パワートレインは、最高出力170ps/最大トルク22.4kgmを発揮する2.4L 直4 DOHC i-VTECエンジンと、5速ATの組み合わせ。駆動方式はFFとフルタイム4WDが用意された。

ホンダ3代目「CR-V」の前後席の居住性、乗降性
ホンダ3代目「CR-V」の前後席の居住性、乗降性

その他にも、追突軽減ブレーキ(CMBS)や、運転席のシートベルトを弱く2〜3回引き込むことで警報を与えるE-プリテンショナー、高速道路での同一車線内における車速・車間を自動制御するインテリジェント・ハイウェイ・クルーズコントロール(IHCC)など、当時の最先端の安全装備が用意された。

ホンダ3代目「CR-V」搭載の2.4L直4 DOHC i-VTECエンジン、他
ホンダ3代目「CR-V」搭載の2.4L直4 DOHC i-VTECエンジン、他

車両価格は、標準グレードで246.75万円(FF)/252.0万円(4WD)に設定。ただし、CR-Vの販売は3代目を迎える頃には徐々に人気に陰りが見え始め、ヒットとはならなかった。

ホンダ3代目「CR-V」のリアビュー
ホンダ3代目「CR-V」のリアビュー

5代目をもって国内販売を終了

CR-Vは、2011年に4代目を迎えたが、2016年にいったん国内販売を休止した。

2018年にデビューしたホンダ5代目「CR-V」
2018年にデビューしたホンダ5代目「CR-V」

しかし、2018年8月には5代目のガソリン車、同年11月にはハイブリッド車で復活を果たした。先代より最低地上高を40mm上げホイールベースも延長。さらにワイドトレッド化と大きく張り出した前後フェンダーにより、重量感のあるイメージとなり、インテリアについてはファブリックシートや本革シートの採用などで上質感が演出された。

2018年にデビューしたホンダ5代目「CR-V」
2018年にデビューしたホンダ5代目「CR-V」

最大の注目は、CR-Vでは初となる2モーターハイブリッドシステム「SPORT HYBRID i-MMD」を採用したハイブリッド車とダウンサイジングターボ車が設定されたこと。

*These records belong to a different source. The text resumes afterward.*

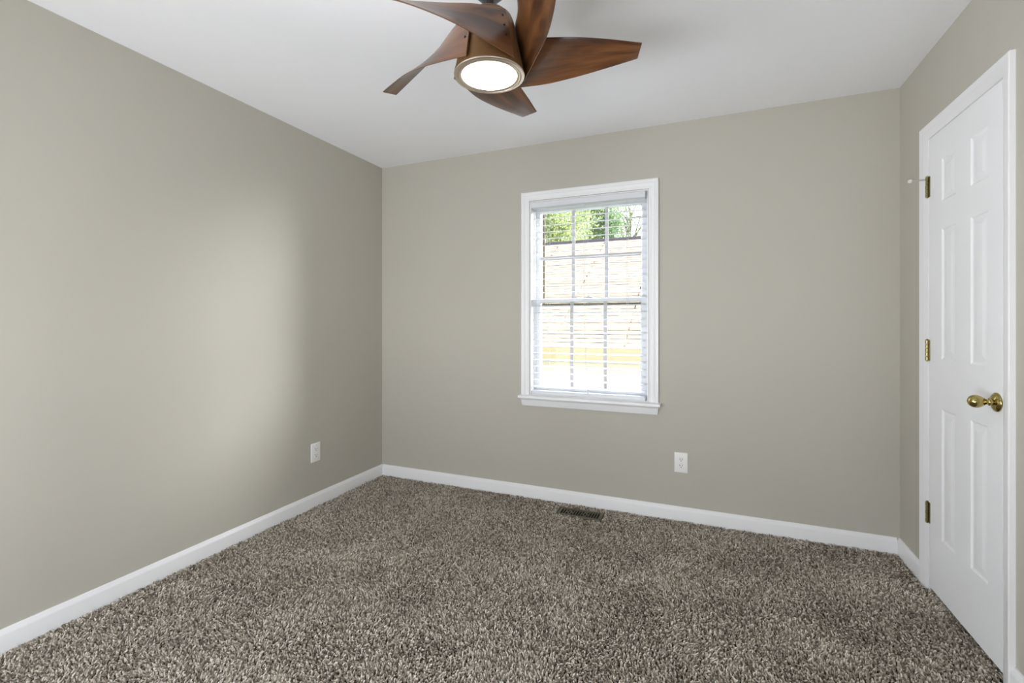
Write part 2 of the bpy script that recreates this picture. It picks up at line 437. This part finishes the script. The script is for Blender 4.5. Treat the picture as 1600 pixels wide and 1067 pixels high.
# added windows, out of view, letting in fill light: plain frames with two panes
def added_window(name, o, u, n, W, label):
    """o: a point of the wall line, u: along the wall, n: into the room; W: (u0, u1, z0, z1)"""
    u0, u1, z0, z1 = W; o, u, n = Vector(o), Vector(u), Vector(n)
    w = thing(name, tuple(o+u*(u0+u1)/2+Vector((0, 0, z0))), label, 'window', 'structure')
    def P(a, h, z): q = o+u*a+n*h; return (q.x, q.y, z)
    def p(c, off, h): return P((u0-off, u0-off, u1+off, u1+off)[c], h, (z0-off, z1+off, z1+off, z0-off)[c])
    def slab(bm, a0, a1, h0, h1, z0, z1):
        a, b = P(a0, h0, z0), P(a1, h1, z1)
        box(bm, min(a[0], b[0]), max(a[0], b[0]), min(a[1], b[1]), max(a[1], b[1]), z0, z1); return bm
    obj('casing', sweep(bmesh.new(), p, CAS, 4, True), M_trim, w)
    bm = bmesh.new(); m = (u0+u1)/2
    for a, b in ((u0, u0+0.035), (m-0.018, m+0.018), (u1-0.035, u1)): slab(bm, a, b, -0.11, -0.07, z0, z1)
    slab(bm, u0, u1, -0.108, -0.072, z0, z0+0.035); slab(bm, u0, u1, -0.108, -0.072, z1-0.035, z1)
    obj('window_frame', bm, M_vinyl, w)
    obj('glass', slab(bmesh.new(), u0+0.03, u1-0.03, -0.092, -0.089, z0+0.03, z1-0.03), M_glass, w)
added_window('added_window_2', (XR, 0, 0), (0, 1, 0), (-1, 0, 0), RW, 'added unseen window in the right wall, lets in fill light')
added_window('added_window_3', (XL, 0, 0), (0, 1, 0), (1, 0, 0), LW, 'added unseen window in the left wall, lets in fill light')
added_window('added_window_4', (0, YR, 0), (1, 0, 0), (0, 1, 0), BW, 'added unseen wide low window behind the camera, lets in fill light')

# ------------------------------------------------------------------ blind
BX0, BX1 = -1.1295, -0.3625
YBL = YB+0.030
blind = thing('window_blind', ((BX0+BX1)/2, YBL, WZ0), 'white faux wood venetian blind lowered inside the back window with open slats', 'blind')
bm = bx(BX0, BX1, YB-0.006, YB+0.004, 2.0005, 2.0395)
obj('valance', bm, M_blind, blind, bevel=0.003)
obj('headrail', bx(BX0+0.004, BX1-0.004, YB+0.006, YB+0.058, 2.000, 2.0385), M_blind, blind, bevel=0.001)
bm = bmesh.new(); rnd = random.Random(4)
z = 1.973; SL = []
while z > 0.755:
    SL.append(z); z -= 0.0465
for z in SL:
    tilt = R(7.5 + rnd.uniform(-0.8, 0.8)); w = 0.0245
    prof = []
    for k in range(7):
        t = -1+2*k/6; prof.append((t*w, 0.0009*(1-t*t)+math.sin(tilt)*t*w))
    ring = []
    for x in (BX0+0.003, BX1-0.003):
        top = [bm.verts.new((x, YBL+a, z+b+0.0012)) for a, b in prof]
        bot = [bm.verts.new((x, YBL+a, z+b-0.0012)) for a, b in reversed(prof)]
        ring.append(top+bot)
    n = len(ring[0])
    for i in range(n): bm.faces.new((ring[0][i], ring[0][(i+1) % n], ring[1][(i+1) % n], ring[1][i]))
    bm.faces.new(ring[0]); bm.faces.new(ring[1])
obj('slat_panel', bm, M_blind, blind)
obj('bottom_rail', bx(BX0+0.002, BX1-0.002, YBL-0.026, YBL+0.026, 0.7115, 0.736), M_blind, blind, bevel=0.003)
for x in (-1.013, -0.746, -0.478):
    bm = bmesh.new()
    tube(bm, [(x, YBL-0.0262, 0.735), (x, YBL-0.0262, 2.0)], 0.0007, 5)
    tube(bm, [(x, YBL+0.0262, 0.735), (x, YBL+0.0262, 2.0)], 0.0007, 5)
    for z in SL: tube(bm, [(x, YBL-0.0262, z-0.004), (x, YBL+0.0262, z-0.004)], 0.0005, 4)
    obj('ladder_cord', bm, M_cord, blind)
# pull cord looping down in front of the slats
bm = bmesh.new()
pts = [(-0.757, YB+0.0005, 2.0), (-0.757, YB+0.0005, 1.5), (-0.753, YB+0.0005, 1.15), (-0.748, YB+0.0005, 1.00), (-0.736, YB+0.0005, 0.86), (-0.730, YB+0.0005, 0.80), (-0.730, YB+0.0005, 0.755)]
tube(bm, pts, 0.0009, 6)
pc = obj('pull_cord', bm, M_cord, blind)
obj('tassel', lathe(bmesh.new(), [(0.002, 0.028), (0.004, 0.024), (0.006, 0.004), (0.005, 0.0), (0, 0)], 16, Matrix.Translation((-0.730, YB+0.0005, 0.738)), cap=False), M_blind, pc)

# ------------------------------------------------------------------ closet door
door = thing('door_1', (XR, (DY0+DY1)/2, 0), 'white six panel closet door with brass knob in the right wall', 'door', 'structure')
XF = 0.929
SY0, SY1, SZ0, SZ1 = 2.1185, 2.6925, 0.012, 2.034
bm = bmesh.new()
ys = [SY0, 2.206, 2.334, 2.444, 2.573, SY1]; zs = [SZ0, 0.262, 0.838, 1.045, 1.614, 1.725, 1.916, SZ1]
V = lambda y, z, d: bm.verts.new((XF+d, y, z))
for i in range(5):
    for j in range(7):
        y0, y1, z0, z1 = ys[i], ys[i+1], zs[j], zs[j+1]
        if i in (1, 3) and j in (1, 3, 5):
            prev = None
            for ins, dep in ((0, 0), (0.004, 0.0008), (0.010, 0.0045), (0.014, 0.0055), (0.0175, 0.0055), (0.040, 0.0015), (0.043, 0.001)):
                loop = [V(y0+ins, z0+ins, dep), V(y1-ins, z0+ins, dep), V(y1-ins, z1-ins, dep), V(y0+ins, z1-ins, dep)]
                if prev:
                    for k in range(4): bm.faces.new((prev[k], prev[(k+1) % 4], loop[(k+1) % 4], loop[k]))
                prev = loop
            bm.faces.new(prev)
        else:
            bm.faces.new([V(y0, z0, 0), V(y1, z0, 0), V(y1, z1, 0), V(y0, z1, 0)])
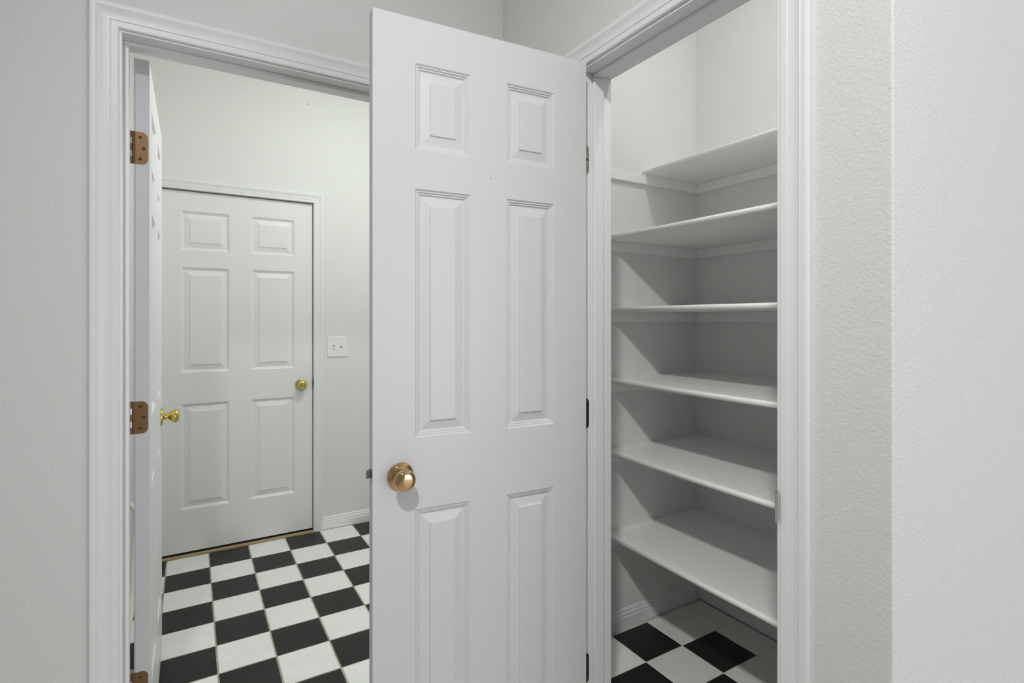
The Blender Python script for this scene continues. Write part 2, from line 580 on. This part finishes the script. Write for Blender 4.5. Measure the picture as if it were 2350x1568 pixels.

ハイブリッド車は、2.0L 直4アトキンソンサイクルDOHC i-VTECを搭載して25.8km/L(JC08モード)の低燃費を、ダウンサイジングターボ車は低燃費と高出力を両立させた。

優れた走りと燃費を両立させた5代目CR-Vはこれまで同様、海外では人気を獲得したが、国内では厳しい販売を強いられ、残念ながら2022年8月に国内販売を終了した。

・・・・・・・・・
CR-Vは、欧米では人気を獲得したが、3代目以降に国内販売の低迷が顕著になった。こうなるとどうしても海外志向となり国内低迷に拍車をかけるという悪循環に陥ってしまう。結果として、人気の「ヴェゼル」と「ZR-V」に後を託して、CR-Vの国内販売を終えることになったのだ。
毎日が何かの記念日。今日がなにかの記念日になるかもしれない。